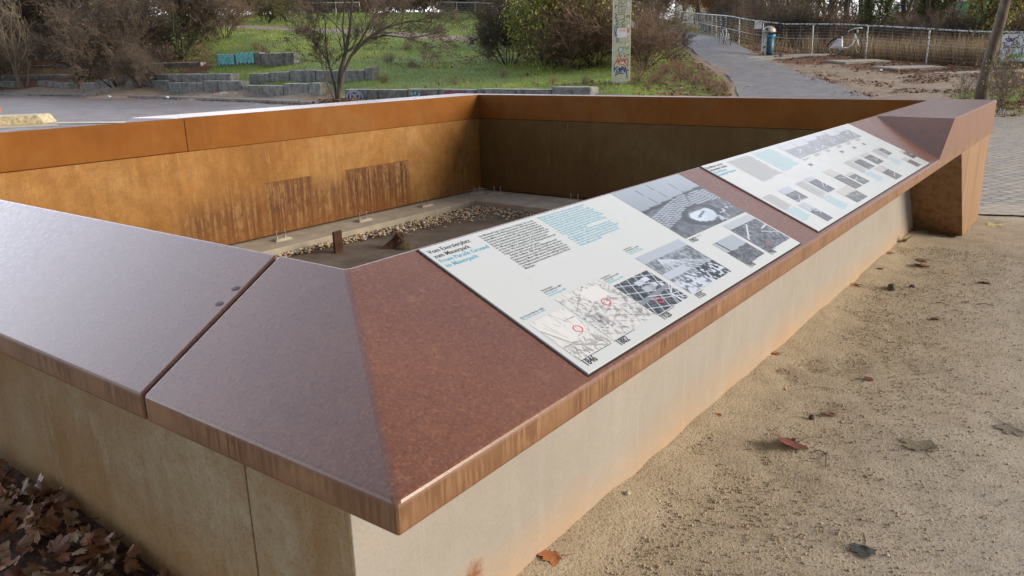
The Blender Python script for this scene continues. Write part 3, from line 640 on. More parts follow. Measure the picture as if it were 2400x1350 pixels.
# ---------------------------------------------------------------- information boards (lie on the slope of the right arm)
SL = math.hypot(WC, ZT-ZU); SC_, SS_ = WC/SL, (ZT-ZU)/SL
PN = np.array([0, -SS_, SC_])
def pxs(u, v):
    d = ray(u, v); o = CAM-np.array([0, 0, ZU]); tt = -(o @ PN)/(d @ PN); p = CAM+d*tt
    return p[0], p[1]*SC_+(p[2]-ZU)*SS_
def S3(x, s, h=0.0): return np.array([x, s*SC_, ZU+s*SS_])+PN*h
def slope_matrix():
    m = Matrix.Identity(4)
    for i in range(3): m[i][0] = (1, 0, 0)[i]; m[i][1] = (0, SC_, SS_)[i]; m[i][2] = PN[i]
    m[2][3] = ZU; return m
def text_mesh(name, lines, x, s, width, pitch, m, parent, bold=0.0, h=.0016, asp=None):
    """lines of print: left edge x, first baseline s (slope coords), widest line scaled to width"""
    cu = bpy.data.curves.new(name, 'FONT'); cu.body = '\n'.join(lines); cu.size = 1.0; cu.space_line = 1.0; cu.offset = bold; cu.resolution_u = 2
    o = bpy.data.objects.new(name, cu); COL.objects.link(o)
    dg = bpy.context.evaluated_depsgraph_get(); me = bpy.data.meshes.new_from_object(o.evaluated_get(dg)); bpy.data.objects.remove(o); bpy.data.curves.remove(cu)
    n = len(me.vertices); co = np.zeros(n*3); me.vertices.foreach_get('co', co); co = co.reshape(-1, 3)
    sx = width/max(co[:, 0].max(), 1e-6); sy = pitch if asp is None else sx*asp
    co[:, 0] = x+co[:, 0]*sx; co[:, 1] = s+co[:, 1]*sy; co[:, 2] = h
    me.vertices.foreach_set('co', co.ravel()); me.update(); me.name = name
    return link(name, me, m, parent)
def zpx(X, Y, o, k): return (o[0]+X/k, o[1]+Y/k)
Z1 = lambda X, Y: pxs(970+X/4.8, 440+Y/4.8)
Z2 = lambda X, Y: pxs(1200+X/4.8, 620+Y/4.8)
Z3 = lambda X, Y: pxs(1400+X/4.5, 400+Y/4.5)
Z4 = lambda X, Y: pxs(1640+X/8., 280+Y/8.)
Z5 = lambda X, Y: pxs(1760+X/5.714, 340+Y/5.714)
def paint(kind, nu, nv, seed):
    v, u = np.meshgrid(np.linspace(1, 0, nv), np.linspace(0, 1, nu), indexing='ij')   # v: 1 = top
    rg = np.random.default_rng(seed); a = fbm(u*5, v*4, 4, seed); f = fbm(u*26, v*20, 3, seed+9)
    def seg(x0, y0, x1, y1, w_):
        L2 = (x1-x0)**2+(y1-y0)**2+1e-9; t_ = np.clip(((u-x0)*(x1-x0)+(v-y0)*(y1-y0))/L2, 0, 1); return np.hypot(u-x0-t_*(x1-x0), (v-y0-t_*(y1-y0))*.8) < w_
    if kind == 'map':
        g = .72+.08*a
        for k in range(26):
            x, y, an, L_ = rg.random(), rg.random(), rg.choice([.3, 1.9, .9])+rg.normal()*.25, rg.uniform(.1, .45); g[seg(x, y, x+L_*math.cos(an), y+L_*math.sin(an), .0045)] = .34
        low = sstep(.45, .15, v+.15*(a-.5)); g = g-low*(f > .52)*.28
        g[seg(.3, .28, .75, .05, .02)] = .5; g[seg(.02, .75, .3, .3, .018)] = .5
    elif kind == 'city':
        g = .70+.08*a; th = .5; p = u*math.cos(th)-v*math.sin(th); q = u*math.sin(th)+v*math.cos(th)
        blk = ((p*9) % 1 < .12) | ((q*8) % 1 < .14); g = g-.22*blk*(f > .42)*sstep(.9, .5, v)
        for k in range(24): x, y, an, L_ = rg.random(), rg.random()*.8, rg.choice([.5, 2.07])+rg.normal()*.08, rg.uniform(.2, .7); g[seg(x, y, x+L_*math.cos(an), y+L_*math.sin(an), .004)] = .42
        g[(u > .1) & (u < .32) & (v > .25) & (v < .5) & ((u*60) % 1 < .55)] = .36; g = g-(f > .62)*.2
        g[(abs(u-.62) < .2) & (abs(v-.8) < .13)] = .78
    elif kind == 'aerial':
        g = .20+.35*(f-.3); th = .35; p = u*math.cos(th)-v*math.sin(th); q = u*math.sin(th)+v*math.cos(th)
        g[((p*5) % 1 < .07)] = .75; g[((q*4.3+.2) % 1 < .08)] = .72
        for (x, y, w1, h1, c1) in [(.52, .80, .10, .07, .68), (.72, .82, .09, .06, .74), (.50, .60, .09, .08, .62), (.64, .60, .07, .07, .55), (.76, .62, .05, .06, .7), (.88, .55, .04, .05, .72)]: g[(abs(u-x) < w1) & (abs(v-y) < h1)] = c1
        g[abs(v-.42-.1*(u-.5)) < .05] = .46
        for k in range(9): x, y = .78, .25; an = rg.uniform(0, 6.28); g[seg(x, y, x+.5*math.cos(an), y+.5*math.sin(an), .007)] = .8
    elif kind == 'stadium':
        hz = .58+.10*u; g = np.where(v > hz, .50+.12*(v-.5)+.05*a, .20+.30*(f-.35)+.12*a)
        g[(v <= hz) & (v > hz-.05)] = .14+.1*f[(v <= hz) & (v > hz-.05)]
        for k in range(7): y = .50-.035*k; g[(abs(v-y-.12*np.sin(u*3-.6)) < .008)] = .62
        e = ((u-.52)/.20)**2+((v-.22)/.15)**2; e = e*(.8+.5*a); g[(e > 1) & (e < 1.9)] = .2; g[(e < .75) & (v < .30)] = .62+.2*a[(e < .75) & (v < .30)]; g[seg(.44, .2, .58, .26, .01)] = .12
        for x, y in [(.26, .93), (.45, .97), (.70, .90)]: g[seg(x, y, x+.02, y-.36, .004)] = .25
        g[(u > .62) & (v < .12+.4*(u-.62)) & (v > .5*(u-.66)) & (f > .58)] = .66
    elif kind == 'yard':
        hz = .82; g = np.where(v > hz, .62, .30+.5*(f-.4)+.2*a)
        for k in range(11): x = .05+k*.09; g[seg(.25, .80, x*1.25, .25, .006+.004*(k % 2))] = .70
        g[(v < .32) & (f > .5)] = .72; g[(v < .35) & (u > .55) & (f < .55)] = .14; g[seg(.45, .7, .9, .3, .003)] = .1; g[(abs(v-.45) < .07) & (u < .5)] = .66
    elif kind == 'bush':
        hz = .55+.15*(a-.5); g = np.where(v > hz, .58, .22+.6*(f-.4)); g[seg(.15, .95, .2, .3, .03)] = .2
    else:
        hz = rg.uniform(.5, .85); g = np.where(v > hz, .62, .24+.55*(f-.4)+.2*(a-.5))
        for k in range(5): an = rg.uniform(-.6, .9); x, y = rg.random(), rg.random()*.6; g[seg(x, y, x+.6*math.cos(an), y+.6*math.sin(an), .012)] = rg.choice([.1, .75, .6])
    return np.clip(g, .03, .9)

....

• _TO DO_: Omit every picture while copying the listing above exactly.

• _REPLY_:
The Blender Python script for this scene continues. Write part 3, from line 640 on. More parts follow. Measure the picture as if it were 2400x1350 pixels.
# ---------------------------------------------------------------- information boards (lie on the slope of the right arm)
SL = math.hypot(WC, ZT-ZU); SC_, SS_ = WC/SL, (ZT-ZU)/SL
PN = np.array([0, -SS_, SC_])
def pxs(u, v):
    d = ray(u, v); o = CAM-np.array([0, 0, ZU]); tt = -(o @ PN)/(d @ PN); p = CAM+d*tt
    return p[0], p[1]*SC_+(p[2]-ZU)*SS_
def S3(x, s, h=0.0): return np.array([x, s*SC_, ZU+s*SS_])+PN*h
def slope_matrix():
    m = Matrix.Identity(4)
    for i in range(3): m[i][0] = (1, 0, 0)[i]; m[i][1] = (0, SC_, SS_)[i]; m[i][2] = PN[i]
    m[2][3] = ZU; return m
def text_mesh(name, lines, x, s, width, pitch, m, parent, bold=0.0, h=.0016, asp=None):
    """lines of print: left edge x, first baseline s (slope coords), widest line scaled to width"""
    cu = bpy.data.curves.new(name, 'FONT'); cu.body = '\n'.join(lines); cu.size = 1.0; cu.space_line = 1.0; cu.offset = bold; cu.resolution_u = 2
    o = bpy.data.objects.new(name, cu); COL.objects.link(o)
    dg = bpy.context.evaluated_depsgraph_get(); me = bpy.data.meshes.new_from_object(o.evaluated_get(dg)); bpy.data.objects.remove(o); bpy.data.curves.remove(cu)
    n = len(me.vertices); co = np.zeros(n*3); me.vertices.foreach_get('co', co); co = co.reshape(-1, 3)
    sx = width/max(co[:, 0].max(), 1e-6); sy = pitch if asp is None else sx*asp
    co[:, 0] = x+co[:, 0]*sx; co[:, 1] = s+co[:, 1]*sy; co[:, 2] = h
    me.vertices.foreach_set('co', co.ravel()); me.update(); me.name = name
    return link(name, me, m, parent)
def zpx(X, Y, o, k): return (o[0]+X/k, o[1]+Y/k)
Z1 = lambda X, Y: pxs(970+X/4.8, 440+Y/4.8)
Z2 = lambda X, Y: pxs(1200+X/4.8, 620+Y/4.8)
Z3 = lambda X, Y: pxs(1400+X/4.5, 400+Y/4.5)
Z4 = lambda X, Y: pxs(1640+X/8., 280+Y/8.)
Z5 = lambda X, Y: pxs(1760+X/5.714, 340+Y/5.714)
def paint(kind, nu, nv, seed):
    v, u = np.meshgrid(np.linspace(1, 0, nv), np.linspace(0, 1, nu), indexing='ij')   # v: 1 = top
    rg = np.random.default_rng(seed); a = fbm(u*5, v*4, 4, seed); f = fbm(u*26, v*20, 3, seed+9)
    def seg(x0, y0, x1, y1, w_):
        L2 = (x1-x0)**2+(y1-y0)**2+1e-9; t_ = np.clip(((u-x0)*(x1-x0)+(v-y0)*(y1-y0))/L2, 0, 1); return np.hypot(u-x0-t_*(x1-x0), (v-y0-t_*(y1-y0))*.8) < w_
    if kind == 'map':
        g = .72+.08*a
        for k in range(26):
            x, y, an, L_ = rg.random(), rg.random(), rg.choice([.3, 1.9, .9])+rg.normal()*.25, rg.uniform(.1, .45); g[seg(x, y, x+L_*math.cos(an), y+L_*math.sin(an), .0045)] = .34
        low = sstep(.45, .15, v+.15*(a-.5)); g = g-low*(f > .52)*.28
        g[seg(.3, .28, .75, .05, .02)] = .5; g[seg(.02, .75, .3, .3, .018)] = .5
    elif kind == 'city':
        g = .70+.08*a; th = .5; p = u*math.cos(th)-v*math.sin(th); q = u*math.sin(th)+v*math.cos(th)
        blk = ((p*9) % 1 < .12) | ((q*8) % 1 < .14); g = g-.22*blk*(f > .42)*sstep(.9, .5, v)
        for k in range(24): x, y, an, L_ = rg.random(), rg.random()*.8, rg.choice([.5, 2.07])+rg.normal()*.08, rg.uniform(.2, .7); g[seg(x, y, x+L_*math.cos(an), y+L_*math.sin(an), .004)] = .42
        g[(u > .1) & (u < .32) & (v > .25) & (v < .5) & ((u*60) % 1 < .55)] = .36; g = g-(f > .62)*.2
        g[(abs(u-.62) < .2) & (abs(v-.8) < .13)] = .78
    elif kind == 'aerial':
        g = .20+.35*(f-.3); th = .35; p = u*math.cos(th)-v*math.sin(th); q = u*math.sin(th)+v*math.cos(th)
        g[((p*5) % 1 < .07)] = .75; g[((q*4.3+.2) % 1 < .08)] = .72
        for (x, y, w1, h1, c1) in [(.52, .80, .10, .07, .68), (.72, .82, .09, .06, .74), (.50, .60, .09, .08, .62), (.64, .60, .07, .07, .55), (.76, .62, .05, .06, .7), (.88, .55, .04, .05, .72)]: g[(abs(u-x) < w1) & (abs(v-y) < h1)] = c1
        g[abs(v-.42-.1*(u-.5)) < .05] = .46
        for k in range(9): x, y = .78, .25; an = rg.uniform(0, 6.28); g[seg(x, y, x+.5*math.cos(an), y+.5*math.sin(an), .007)] = .8
    elif kind == 'stadium':
        hz = .58+.10*u; g = np.where(v > hz, .50+.12*(v-.5)+.05*a, .20+.30*(f-.35)+.12*a)
        g[(v <= hz) & (v > hz-.05)] = .14+.1*f[(v <= hz) & (v > hz-.05)]
        for k in range(7): y = .50-.035*k; g[(abs(v-y-.12*np.sin(u*3-.6)) < .008)] = .62
        e = ((u-.52)/.20)**2+((v-.22)/.15)**2; e = e*(.8+.5*a); g[(e > 1) & (e < 1.9)] = .2; g[(e < .75) & (v < .30)] = .62+.2*a[(e < .75) & (v < .30)]; g[seg(.44, .2, .58, .26, .01)] = .12
        for x, y in [(.26, .93), (.45, .97), (.70, .90)]: g[seg(x, y, x+.02, y-.36, .004)] = .25
        g[(u > .62) & (v < .12+.4*(u-.62)) & (v > .5*(u-.66)) & (f > .58)] = .66
    elif kind == 'yard':
        hz = .82; g = np.where(v > hz, .62, .30+.5*(f-.4)+.2*a)
        for k in range(11): x = .05+k*.09; g[seg(.25, .80, x*1.25, .25, .006+.004*(k % 2))] = .70
        g[(v < .32) & (f > .5)] = .72; g[(v < .35) & (u > .55) & (f < .55)] = .14; g[seg(.45, .7, .9, .3, .003)] = .1; g[(abs(v-.45) < .07) & (u < .5)] = .66
    elif kind == 'bush':
        hz = .55+.15*(a-.5); g = np.where(v > hz, .58, .22+.6*(f-.4)); g[seg(.15, .95, .2, .3, .03)] = .2
    else:
        hz = rg.uniform(.5, .85); g = np.where(v > hz, .62, .24+.55*(f-.4)+.2*(a-.5))
        for k in range(5): an = rg.uniform(-.6, .9); x, y = rg.random(), rg.random()*.6; g[seg(x, y, x+.6*math.cos(an), y+.6*math.sin(an), .012)] = rg.choice([.1, .75, .6])
    return np.clip(g, .03, .9)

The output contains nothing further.